▸ **PROVIDED RECORDS**
-*-

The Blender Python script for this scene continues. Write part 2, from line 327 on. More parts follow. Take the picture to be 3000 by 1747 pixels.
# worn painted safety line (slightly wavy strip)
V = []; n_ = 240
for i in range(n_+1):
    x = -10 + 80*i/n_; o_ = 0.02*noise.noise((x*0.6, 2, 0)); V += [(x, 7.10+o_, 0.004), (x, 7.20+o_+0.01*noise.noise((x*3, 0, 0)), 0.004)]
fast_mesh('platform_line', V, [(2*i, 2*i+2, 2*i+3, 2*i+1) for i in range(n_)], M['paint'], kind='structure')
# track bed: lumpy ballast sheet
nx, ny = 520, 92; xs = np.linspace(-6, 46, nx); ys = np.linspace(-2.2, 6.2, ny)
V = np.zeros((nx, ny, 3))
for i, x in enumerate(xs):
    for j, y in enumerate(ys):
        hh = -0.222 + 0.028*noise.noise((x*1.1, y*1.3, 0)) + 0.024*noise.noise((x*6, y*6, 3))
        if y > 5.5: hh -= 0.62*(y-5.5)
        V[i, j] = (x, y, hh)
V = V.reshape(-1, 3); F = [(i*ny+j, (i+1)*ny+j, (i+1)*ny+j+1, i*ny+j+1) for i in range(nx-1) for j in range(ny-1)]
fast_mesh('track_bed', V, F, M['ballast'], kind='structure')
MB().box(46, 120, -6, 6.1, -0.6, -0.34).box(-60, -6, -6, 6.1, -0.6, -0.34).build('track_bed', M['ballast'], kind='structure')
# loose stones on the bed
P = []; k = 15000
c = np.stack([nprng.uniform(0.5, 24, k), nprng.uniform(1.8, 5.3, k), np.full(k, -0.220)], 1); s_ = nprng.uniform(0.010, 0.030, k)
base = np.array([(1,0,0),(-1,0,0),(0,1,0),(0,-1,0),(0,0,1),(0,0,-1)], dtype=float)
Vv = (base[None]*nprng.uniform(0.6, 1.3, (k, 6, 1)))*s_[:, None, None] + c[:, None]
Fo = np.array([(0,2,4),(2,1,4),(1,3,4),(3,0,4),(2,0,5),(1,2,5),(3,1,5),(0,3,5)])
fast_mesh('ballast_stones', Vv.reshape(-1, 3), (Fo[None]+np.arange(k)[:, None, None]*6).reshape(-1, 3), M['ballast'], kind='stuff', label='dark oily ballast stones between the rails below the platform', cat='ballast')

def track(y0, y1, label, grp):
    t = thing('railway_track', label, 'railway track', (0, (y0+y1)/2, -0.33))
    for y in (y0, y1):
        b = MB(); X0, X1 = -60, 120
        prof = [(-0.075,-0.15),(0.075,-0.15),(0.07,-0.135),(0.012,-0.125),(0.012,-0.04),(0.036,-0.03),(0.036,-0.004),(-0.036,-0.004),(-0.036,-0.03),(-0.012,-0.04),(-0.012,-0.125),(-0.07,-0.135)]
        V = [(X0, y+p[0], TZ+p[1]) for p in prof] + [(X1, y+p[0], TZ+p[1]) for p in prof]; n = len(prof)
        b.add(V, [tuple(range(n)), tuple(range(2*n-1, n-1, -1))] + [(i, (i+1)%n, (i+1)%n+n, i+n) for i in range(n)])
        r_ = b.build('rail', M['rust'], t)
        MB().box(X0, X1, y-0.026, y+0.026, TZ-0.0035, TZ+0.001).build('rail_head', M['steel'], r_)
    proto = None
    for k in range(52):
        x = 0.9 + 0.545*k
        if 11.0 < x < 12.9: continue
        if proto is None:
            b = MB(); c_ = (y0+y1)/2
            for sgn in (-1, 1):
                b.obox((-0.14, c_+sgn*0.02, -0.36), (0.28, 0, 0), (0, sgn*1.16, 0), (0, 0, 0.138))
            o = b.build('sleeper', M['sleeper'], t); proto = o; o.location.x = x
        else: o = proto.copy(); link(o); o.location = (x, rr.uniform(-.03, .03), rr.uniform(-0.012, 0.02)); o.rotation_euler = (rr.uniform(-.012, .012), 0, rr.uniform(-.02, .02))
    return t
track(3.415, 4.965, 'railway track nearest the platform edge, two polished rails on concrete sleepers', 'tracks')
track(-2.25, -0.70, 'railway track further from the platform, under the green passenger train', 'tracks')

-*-

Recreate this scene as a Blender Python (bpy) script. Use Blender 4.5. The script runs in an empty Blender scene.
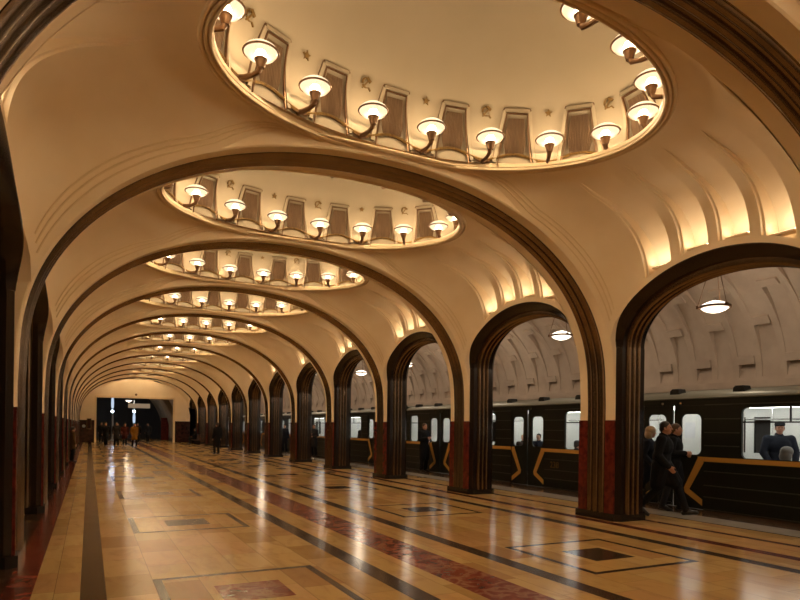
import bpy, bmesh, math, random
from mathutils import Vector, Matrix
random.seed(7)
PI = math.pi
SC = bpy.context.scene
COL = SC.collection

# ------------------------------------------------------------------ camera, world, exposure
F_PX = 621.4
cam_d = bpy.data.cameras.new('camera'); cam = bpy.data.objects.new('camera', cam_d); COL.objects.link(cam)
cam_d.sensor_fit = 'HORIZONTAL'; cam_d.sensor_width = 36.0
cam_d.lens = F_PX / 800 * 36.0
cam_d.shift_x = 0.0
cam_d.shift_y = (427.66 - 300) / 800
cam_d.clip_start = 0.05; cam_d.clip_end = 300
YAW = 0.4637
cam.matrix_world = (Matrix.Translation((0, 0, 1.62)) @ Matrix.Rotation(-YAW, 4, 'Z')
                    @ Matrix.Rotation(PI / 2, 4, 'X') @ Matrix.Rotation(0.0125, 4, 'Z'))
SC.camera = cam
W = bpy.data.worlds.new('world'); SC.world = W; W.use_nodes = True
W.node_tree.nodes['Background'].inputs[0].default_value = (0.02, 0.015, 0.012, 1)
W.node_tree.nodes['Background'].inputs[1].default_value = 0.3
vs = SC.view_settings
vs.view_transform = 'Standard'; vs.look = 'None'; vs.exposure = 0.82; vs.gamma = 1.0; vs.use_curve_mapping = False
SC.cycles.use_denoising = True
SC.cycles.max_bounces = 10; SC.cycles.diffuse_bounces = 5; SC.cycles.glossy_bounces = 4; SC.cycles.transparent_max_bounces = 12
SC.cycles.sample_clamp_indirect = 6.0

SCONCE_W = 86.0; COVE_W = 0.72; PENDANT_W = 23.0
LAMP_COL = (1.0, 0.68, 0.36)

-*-

Pictures excluded, retype exactly the lines running from the one with "Recreate this scene" through the one with "COL = SC.collection". Include both end lines and nothing more.

▸ **THE ANSWER**
Recreate this scene as a Blender Python (bpy) script. Use Blender 4.5. The script runs in an empty Blender scene.
import bpy, bmesh, math, random
from mathutils import Vector, Matrix
random.seed(7)
PI = math.pi
SC = bpy.context.scene
COL = SC.collection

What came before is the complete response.